Some people, however, would shrug and call this intuition. How are the two different?

At first blush, synchronicity and intuition seem to be separate phenomena. Synchronicity happens "out there": against the odds, something in the Universe seems to swing into place to answer an inner need we have. Intuition happens "in here": it’s an inner knowing, an ability to tune into knowledge in a nonrational, nonlinear way. We know something but we don’t know how we know it.

Yet the boundaries get fuzzy very quickly. Jung’s definition of synchronicity clearly incorporates precognition and clairvoyance, which, by some people’s definition, are also types of intuition: they are certainly inner knowing. For example, here’s a mind-boggling synchronicity story that’s just as mind-boggling when viewed as an intuition story. Pam's father was chopping down a tree for firewood when it suddenly fell on him, crushing the left side of his face almost beyond recognition and shattering his back. Against all odds, he shoved the tree off of himself and walked a mile for help. Pam flew to Ithaca, New York, to be with him. It wasn't until weeks later, when she had returned to New York City, that she picked up the tablet she had been taking notes on in class at the time the accident had happened. She had been idly doodling in the margins -- and her drawings included a face with the left half shaded in black and a person's back with two Xs on the spine, marking the same vertebrae that her father had broken.

If we eliminate Jung’s two psi-related definitions and just focus on the coinciding of inner and outer events in a way that defies causal explanation, there can still be an overlapping, because the inner event can be an intuitive hit. In practice, synchronicity and intuition sometimes seem so intertwined that it’s hard to tell where one leaves off and the other begins.

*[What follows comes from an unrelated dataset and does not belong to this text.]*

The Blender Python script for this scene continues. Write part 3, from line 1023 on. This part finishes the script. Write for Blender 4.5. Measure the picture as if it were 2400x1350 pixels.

Shelley was sitting at Notre Dame in Paris giving her sore feet a rest. The shoes she had worn from the States had turned out to be painful, and her limited budget didn't allow her to buy another pair. Suddenly she felt an inner prompting, and she got up, walked out of the church, and turned left. Following her promptings, she made several other turns to arrive at a square. There, on top of a trash can, sat a pair of brand new black boots with no signs of wear -- in exactly her size. "It was perfect," she said. "If they had been inside the trash can, I wouldn’t have pulled them out. If they had been worn before, I wouldn’t have put them on. And they were so stylish I never could have afforded them myself!"